The MTA has defended its use of the blue lights on its Select Bus Service, saying the decision was made by a prior administration. Officials say the buses are important for the city because they speed the trip for riders by cutting the number of stops.

The MTA did not have a time frame on when the lights would be replaced on the buses.

The changes came about after Staten Island Councilman Vincent Ignizio and State Senator Andrew Lanza asked the MTA to change the lights on SBS vehicles from blue to a different color to avoid confusion.

By law, it’s illegal in New York for blue lights to be used on non-emergency vehicles, and Lanza said drivers may see the buses in their rearview mirror and believe they're emergency vehicles.
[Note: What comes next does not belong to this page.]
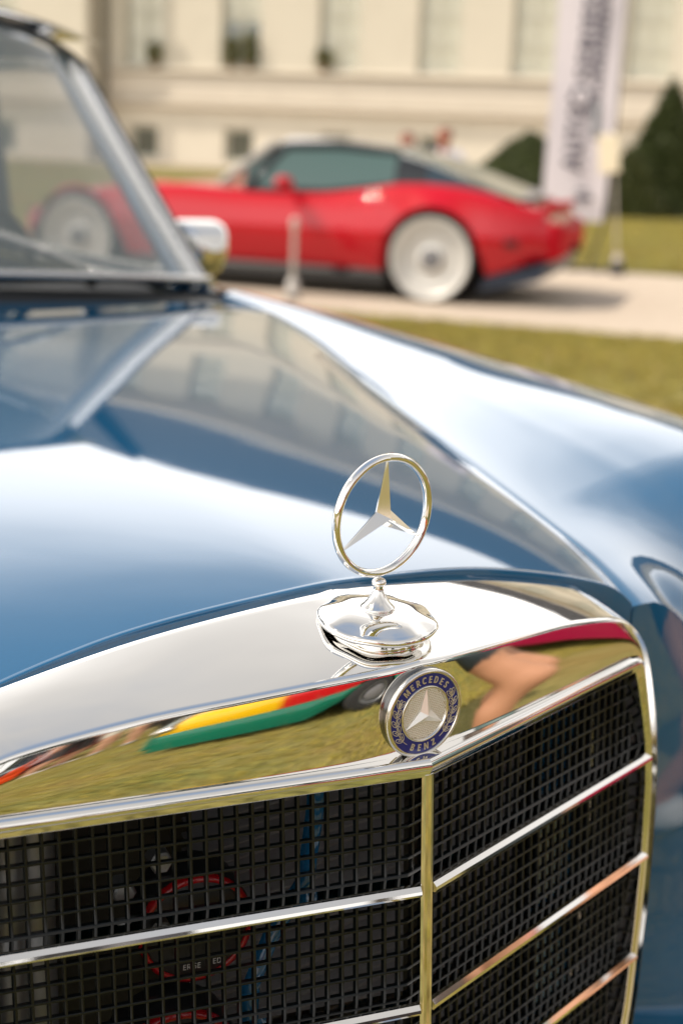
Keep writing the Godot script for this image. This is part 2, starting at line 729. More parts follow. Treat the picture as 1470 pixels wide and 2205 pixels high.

“As drivers and pedestrians, we have come to know that when you see flashing blue lights you should yield in order to allow emergency vehicles the opportunity respond to the various emergencies they deal with in order to keep us safe,” Lanza said in a statement. “Blue flashing lights on buses, while illegal, would ... desensitize drivers to the emergency nature typically associated with blue lights.”

On Ignizio's Facebook page, many residents lauded the change and said the lights made them think an emergency vehicle was driving near them.

“THANK YOU!” Ruth Cavanaugh wrote. “It is so annoying, whether they're behind you or on the opposite side. It should only be used for emergencies, not normal bus service.”

Ignizio could not immediately be reached for comment.